South Africa to bid farewell to Archbishop Desmond Tutu

South Africa bids farewell on Saturday to Archbishop Emeritus Desmond Tutu in a funeral set to be stripped of pomp but freighted with tears and smiles.

Tutu died last Sunday at the age of 90, triggering grief among South Africans and tributes from world leaders for a life spent fighting injustice.

Famous for his modesty, Tutu gave instructions for a simple, no-frills ceremony, with a cheap coffin, donations for charity instead of floral tributes and an eco-friendly cremation.

The requiem mass will start at 10am at Cape Town’s St.
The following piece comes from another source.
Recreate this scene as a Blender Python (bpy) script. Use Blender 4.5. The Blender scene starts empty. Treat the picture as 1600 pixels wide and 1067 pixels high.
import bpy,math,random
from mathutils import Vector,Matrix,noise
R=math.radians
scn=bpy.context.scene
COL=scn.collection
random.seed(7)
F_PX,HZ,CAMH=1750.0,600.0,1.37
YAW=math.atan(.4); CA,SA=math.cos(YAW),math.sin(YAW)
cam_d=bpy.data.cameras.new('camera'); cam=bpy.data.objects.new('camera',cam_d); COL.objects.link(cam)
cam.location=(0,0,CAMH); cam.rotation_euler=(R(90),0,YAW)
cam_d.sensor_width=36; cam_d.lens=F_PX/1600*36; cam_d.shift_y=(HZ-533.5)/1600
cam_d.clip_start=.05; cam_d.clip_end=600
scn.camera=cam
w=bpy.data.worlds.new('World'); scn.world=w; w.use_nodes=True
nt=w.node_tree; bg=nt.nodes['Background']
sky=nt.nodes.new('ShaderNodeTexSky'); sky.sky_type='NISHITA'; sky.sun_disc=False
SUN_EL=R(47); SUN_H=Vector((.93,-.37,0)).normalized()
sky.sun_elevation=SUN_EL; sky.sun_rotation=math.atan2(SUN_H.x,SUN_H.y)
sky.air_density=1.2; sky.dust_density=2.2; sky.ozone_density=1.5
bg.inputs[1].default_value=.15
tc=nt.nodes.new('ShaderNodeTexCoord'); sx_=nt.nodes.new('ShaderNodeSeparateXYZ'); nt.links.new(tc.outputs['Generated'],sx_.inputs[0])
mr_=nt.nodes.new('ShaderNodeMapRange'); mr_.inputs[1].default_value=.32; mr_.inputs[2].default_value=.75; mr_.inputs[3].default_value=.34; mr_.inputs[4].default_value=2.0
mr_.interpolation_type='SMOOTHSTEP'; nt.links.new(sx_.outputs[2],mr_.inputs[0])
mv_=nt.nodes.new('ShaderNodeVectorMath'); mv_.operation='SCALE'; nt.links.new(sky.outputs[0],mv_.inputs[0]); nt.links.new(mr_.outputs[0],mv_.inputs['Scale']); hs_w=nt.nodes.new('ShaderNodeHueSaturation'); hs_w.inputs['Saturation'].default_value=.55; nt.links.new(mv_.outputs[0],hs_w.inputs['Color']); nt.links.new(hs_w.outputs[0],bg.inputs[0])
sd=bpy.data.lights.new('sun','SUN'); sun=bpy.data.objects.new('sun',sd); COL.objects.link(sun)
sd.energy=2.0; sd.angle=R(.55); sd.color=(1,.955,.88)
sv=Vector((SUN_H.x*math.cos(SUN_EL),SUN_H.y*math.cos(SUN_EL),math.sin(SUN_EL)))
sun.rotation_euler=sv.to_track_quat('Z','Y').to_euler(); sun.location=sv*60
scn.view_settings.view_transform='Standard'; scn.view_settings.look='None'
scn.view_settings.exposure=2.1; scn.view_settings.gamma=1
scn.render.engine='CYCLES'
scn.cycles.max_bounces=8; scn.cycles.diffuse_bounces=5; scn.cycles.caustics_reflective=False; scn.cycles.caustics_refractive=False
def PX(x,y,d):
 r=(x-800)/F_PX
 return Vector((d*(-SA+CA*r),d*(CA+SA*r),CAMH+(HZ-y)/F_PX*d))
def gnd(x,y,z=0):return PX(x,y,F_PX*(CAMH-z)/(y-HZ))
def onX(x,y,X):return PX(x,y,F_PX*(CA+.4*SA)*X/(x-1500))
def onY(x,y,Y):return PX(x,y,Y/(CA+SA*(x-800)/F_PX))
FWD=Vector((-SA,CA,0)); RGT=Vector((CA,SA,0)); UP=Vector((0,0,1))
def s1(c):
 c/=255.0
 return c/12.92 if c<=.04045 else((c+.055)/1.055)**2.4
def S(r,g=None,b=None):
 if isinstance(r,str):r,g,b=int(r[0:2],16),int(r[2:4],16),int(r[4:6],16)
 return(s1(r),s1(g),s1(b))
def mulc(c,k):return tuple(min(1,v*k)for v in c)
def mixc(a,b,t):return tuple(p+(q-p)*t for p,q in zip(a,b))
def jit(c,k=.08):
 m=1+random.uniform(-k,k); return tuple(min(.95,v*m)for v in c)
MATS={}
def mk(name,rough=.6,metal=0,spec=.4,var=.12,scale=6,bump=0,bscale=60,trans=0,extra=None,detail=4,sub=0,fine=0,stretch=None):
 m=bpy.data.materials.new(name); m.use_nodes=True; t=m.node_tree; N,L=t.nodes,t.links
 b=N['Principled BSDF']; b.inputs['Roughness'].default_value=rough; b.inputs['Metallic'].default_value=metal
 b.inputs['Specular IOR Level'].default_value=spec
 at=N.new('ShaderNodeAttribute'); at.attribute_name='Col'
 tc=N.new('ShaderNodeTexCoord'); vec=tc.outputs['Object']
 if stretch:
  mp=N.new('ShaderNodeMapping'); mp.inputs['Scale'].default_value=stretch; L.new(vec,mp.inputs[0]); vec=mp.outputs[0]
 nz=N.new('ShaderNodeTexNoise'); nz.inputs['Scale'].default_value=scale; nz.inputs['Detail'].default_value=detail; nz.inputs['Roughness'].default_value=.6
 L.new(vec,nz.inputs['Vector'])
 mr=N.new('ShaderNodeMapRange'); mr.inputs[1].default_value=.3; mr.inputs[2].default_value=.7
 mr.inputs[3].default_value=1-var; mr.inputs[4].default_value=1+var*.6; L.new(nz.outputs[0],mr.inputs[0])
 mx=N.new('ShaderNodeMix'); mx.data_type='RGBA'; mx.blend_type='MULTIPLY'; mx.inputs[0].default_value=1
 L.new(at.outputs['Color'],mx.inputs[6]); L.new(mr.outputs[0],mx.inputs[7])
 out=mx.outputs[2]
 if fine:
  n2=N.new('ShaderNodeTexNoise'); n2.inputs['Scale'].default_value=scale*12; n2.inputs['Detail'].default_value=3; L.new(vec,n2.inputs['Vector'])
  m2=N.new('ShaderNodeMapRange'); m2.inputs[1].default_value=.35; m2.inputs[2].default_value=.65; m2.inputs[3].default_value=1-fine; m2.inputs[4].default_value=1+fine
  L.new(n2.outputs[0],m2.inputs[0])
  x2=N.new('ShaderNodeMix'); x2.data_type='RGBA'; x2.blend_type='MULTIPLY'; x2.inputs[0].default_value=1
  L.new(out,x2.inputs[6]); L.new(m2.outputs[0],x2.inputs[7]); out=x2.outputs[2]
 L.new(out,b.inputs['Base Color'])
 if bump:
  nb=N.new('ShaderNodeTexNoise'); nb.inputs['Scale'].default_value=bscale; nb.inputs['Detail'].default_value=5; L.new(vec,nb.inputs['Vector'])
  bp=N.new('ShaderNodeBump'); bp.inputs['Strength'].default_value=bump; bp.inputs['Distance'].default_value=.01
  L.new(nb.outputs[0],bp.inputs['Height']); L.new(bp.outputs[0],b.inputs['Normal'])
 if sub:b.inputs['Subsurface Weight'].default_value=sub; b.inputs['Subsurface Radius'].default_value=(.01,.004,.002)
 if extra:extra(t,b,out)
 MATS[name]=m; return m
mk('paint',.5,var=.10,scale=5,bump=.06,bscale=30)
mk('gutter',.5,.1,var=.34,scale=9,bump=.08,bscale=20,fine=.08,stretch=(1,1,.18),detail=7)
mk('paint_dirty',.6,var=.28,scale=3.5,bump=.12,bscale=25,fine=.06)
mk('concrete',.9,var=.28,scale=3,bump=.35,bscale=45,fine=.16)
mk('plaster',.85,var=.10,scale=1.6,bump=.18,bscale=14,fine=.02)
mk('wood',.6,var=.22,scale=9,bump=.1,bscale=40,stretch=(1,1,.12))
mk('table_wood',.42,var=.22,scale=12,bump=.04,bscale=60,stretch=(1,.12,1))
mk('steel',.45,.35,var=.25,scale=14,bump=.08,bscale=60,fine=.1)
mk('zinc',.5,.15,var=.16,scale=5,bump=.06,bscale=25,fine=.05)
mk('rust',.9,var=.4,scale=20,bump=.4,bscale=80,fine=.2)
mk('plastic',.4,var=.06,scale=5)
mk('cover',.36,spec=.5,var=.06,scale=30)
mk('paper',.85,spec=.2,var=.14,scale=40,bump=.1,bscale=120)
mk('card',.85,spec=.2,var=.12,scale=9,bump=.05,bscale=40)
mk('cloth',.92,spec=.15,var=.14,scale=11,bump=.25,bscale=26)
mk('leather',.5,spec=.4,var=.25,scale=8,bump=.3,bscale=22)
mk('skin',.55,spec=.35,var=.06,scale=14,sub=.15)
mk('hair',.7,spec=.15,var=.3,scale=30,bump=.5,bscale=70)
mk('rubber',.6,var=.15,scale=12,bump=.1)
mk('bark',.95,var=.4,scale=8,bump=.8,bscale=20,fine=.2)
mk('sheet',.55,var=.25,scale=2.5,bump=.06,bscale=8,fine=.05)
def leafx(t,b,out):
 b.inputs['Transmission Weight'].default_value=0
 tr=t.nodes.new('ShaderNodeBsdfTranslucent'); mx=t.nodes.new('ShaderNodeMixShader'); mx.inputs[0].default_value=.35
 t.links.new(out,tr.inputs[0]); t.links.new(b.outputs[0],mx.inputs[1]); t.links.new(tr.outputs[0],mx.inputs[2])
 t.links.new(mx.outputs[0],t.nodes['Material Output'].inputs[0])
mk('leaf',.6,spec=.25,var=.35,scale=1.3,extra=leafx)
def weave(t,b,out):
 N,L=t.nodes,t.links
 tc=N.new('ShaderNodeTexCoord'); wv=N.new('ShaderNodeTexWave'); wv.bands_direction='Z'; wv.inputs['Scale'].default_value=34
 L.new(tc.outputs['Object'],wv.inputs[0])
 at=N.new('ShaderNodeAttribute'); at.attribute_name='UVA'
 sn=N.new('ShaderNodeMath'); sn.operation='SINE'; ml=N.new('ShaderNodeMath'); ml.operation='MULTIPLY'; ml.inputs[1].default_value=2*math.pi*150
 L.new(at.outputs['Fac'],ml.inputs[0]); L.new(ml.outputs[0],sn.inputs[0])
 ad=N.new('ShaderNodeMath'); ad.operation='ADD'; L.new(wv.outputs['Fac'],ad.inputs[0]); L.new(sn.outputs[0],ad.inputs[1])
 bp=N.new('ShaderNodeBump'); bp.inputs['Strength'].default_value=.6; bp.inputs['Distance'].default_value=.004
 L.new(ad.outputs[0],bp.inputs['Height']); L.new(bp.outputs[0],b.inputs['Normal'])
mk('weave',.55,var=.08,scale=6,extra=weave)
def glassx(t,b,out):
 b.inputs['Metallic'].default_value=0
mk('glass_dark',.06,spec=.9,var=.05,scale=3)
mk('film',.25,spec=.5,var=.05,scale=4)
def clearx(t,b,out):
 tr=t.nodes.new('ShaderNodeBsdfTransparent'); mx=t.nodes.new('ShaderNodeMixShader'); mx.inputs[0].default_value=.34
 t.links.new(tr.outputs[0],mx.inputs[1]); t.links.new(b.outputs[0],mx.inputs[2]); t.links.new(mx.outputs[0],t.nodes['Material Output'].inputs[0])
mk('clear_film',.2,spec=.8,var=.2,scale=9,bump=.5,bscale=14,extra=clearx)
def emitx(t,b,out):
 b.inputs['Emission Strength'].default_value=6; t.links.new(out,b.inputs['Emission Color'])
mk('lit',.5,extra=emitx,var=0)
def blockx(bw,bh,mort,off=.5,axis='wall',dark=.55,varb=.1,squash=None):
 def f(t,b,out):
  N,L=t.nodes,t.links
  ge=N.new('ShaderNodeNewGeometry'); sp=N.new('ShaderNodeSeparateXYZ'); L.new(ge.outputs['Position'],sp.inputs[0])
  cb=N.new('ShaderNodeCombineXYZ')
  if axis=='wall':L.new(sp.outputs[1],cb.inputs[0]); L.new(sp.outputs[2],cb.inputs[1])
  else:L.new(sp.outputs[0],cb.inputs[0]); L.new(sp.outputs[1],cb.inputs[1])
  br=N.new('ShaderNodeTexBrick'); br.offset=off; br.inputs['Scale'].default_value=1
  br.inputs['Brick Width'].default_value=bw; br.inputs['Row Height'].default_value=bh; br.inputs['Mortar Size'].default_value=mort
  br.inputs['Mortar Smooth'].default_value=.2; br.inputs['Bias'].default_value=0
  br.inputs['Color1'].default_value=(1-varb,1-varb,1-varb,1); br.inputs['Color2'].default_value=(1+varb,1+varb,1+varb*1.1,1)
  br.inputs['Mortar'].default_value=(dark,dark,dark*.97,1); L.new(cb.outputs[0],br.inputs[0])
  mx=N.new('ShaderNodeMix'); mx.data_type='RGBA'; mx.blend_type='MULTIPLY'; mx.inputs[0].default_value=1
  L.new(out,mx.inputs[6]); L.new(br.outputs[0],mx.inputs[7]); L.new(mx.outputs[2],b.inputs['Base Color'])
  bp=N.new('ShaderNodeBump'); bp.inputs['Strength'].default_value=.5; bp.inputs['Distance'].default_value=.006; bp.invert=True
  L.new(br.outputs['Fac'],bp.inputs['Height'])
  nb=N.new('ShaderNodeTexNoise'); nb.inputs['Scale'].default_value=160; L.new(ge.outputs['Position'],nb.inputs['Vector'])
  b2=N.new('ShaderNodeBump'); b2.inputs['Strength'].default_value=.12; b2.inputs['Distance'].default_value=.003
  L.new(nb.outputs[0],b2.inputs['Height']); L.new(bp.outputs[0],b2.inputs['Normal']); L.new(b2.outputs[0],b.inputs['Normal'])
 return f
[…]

George’s Cathedral where, for years, Tutu used the pulpit to rail against a brutal white minority regime.

The eulogy will be delivered by President Cyril Ramaphosa, who will then hand South Africa’s multicoloured flag to Tutu’s widow, Leah — a reminder of her husband’s description of the post-apartheid country as the “Rainbow Nation”.

South Africa has been marking a week of mourning, culminating with two days of lying in state.

Several thousand people, some of whom had travelled across the country, filed past a diminutive rope-handled casket made of pine, adorned simply by a bunch of carnations.

Mourners are expected to include close friends and family, clergy and a few guests, including former Irish president Mary Robinson, who is to read a prayer, and King Letsie III of South Africa’s neighbour Lesotho.

Tutu’s longtime friend, retired bishop Michael Nuttall, who was Anglican Church dean when Tutu was the archbishop of Cape Town, will deliver the sermon.

Tutu’s moral firmness and passion went hand-in-hand with self-deprecatory humour and a famously cackling laugh.

“One day I was in San Francisco, minding my own business, as I always do, when a lady came up gushing,” he recalled in a speech in 2008.

“Oh, she was so warm and she was greeting me and she said, ‘Hello, Archbishop Mandela!’ Sort of getting two for the price of one.”

For his funeral, Tutu picked as a guiding quote the scripture from the New Testament’s Gospel of St. John where Jesus addresses his disciples after their last supper.

It reads: “This is my commandment, that you love one another as I have loved you.”